The endeavor to become powerful while retaining one’s cultural values, religious ones in particular, is torn by a basic contradiction. The military buildups required to demonstrate sufficient strength to confront the West on its own ground go against core religious values. How Islamic in character is it for Pakistan to build nuclear weapons? Isn’t this a betrayal of what Islam stands for? Seyyed Hossein Nasr has written that at the heart of Islam is the spiritual virtue that enables us to see God everywhere and to be the eyes, ears, and hands of God in this world. Imitating the West’s quest for power implies renouncing wisdom, the warmth of compassion, and the love of humanity.
The lack of freedom of religion and speech and of political rights in many Muslim countries goes against classical Islamic teachings. As Nasr points out, many tyrannical governments in the Islamic world are supported by the Western powers for geopolitical reasons and if free elections were possible, these dictatorial regimes would be voted out. This sad condition is due to the effects of colonialism and its aftermath, including the destruction of many traditional institutions and the setting up of governments that do not reflect the culture and religion of the people. The Muslim religion had once been a protection against tyranny but this is no longer the case in most Muslim countries.
My understanding is that the conflict between the teachings of Islam and Western liberalism is not fundamentally over rights; it stems from the Muslim emphasis on one’s primary responsibility being to God, whereas in the West it is the state to which one owes ultimate allegiance, religion being relegated to the private sphere.

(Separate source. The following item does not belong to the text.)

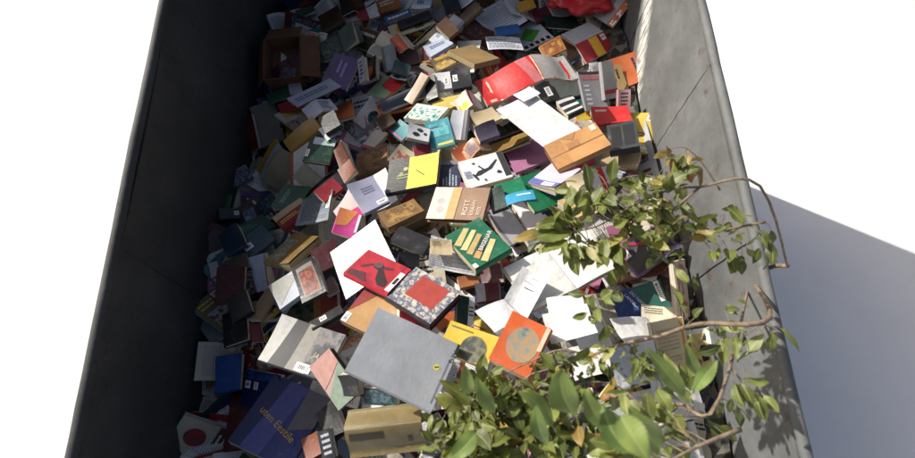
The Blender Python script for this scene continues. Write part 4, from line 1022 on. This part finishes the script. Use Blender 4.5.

Nasr agrees that the social practices of Islamic countries have often fallen far short of its ideals but the solution is to live up to the ideals, not adopt Western secular ones. There has been a religious revival everywhere outside Europe in recent decades; in the Islamic world, this has led to movements in defense of the religion. When they turn violent and innocent people are killed, they go against the spirit of Islam and the majority of Muslims oppose them.
Might a renewal of Islamic civilization flourish within the hostile environment of globalization which spreads materialism and consumerism associated with Western civilization at the expense of higher values? Could Muslim leaders and people sufficiently imbibe their religion’s teachings to resist this worldwide trend? Or would such a movement only be possible in cooperation and collaboration with similar spiritual movements all over the world?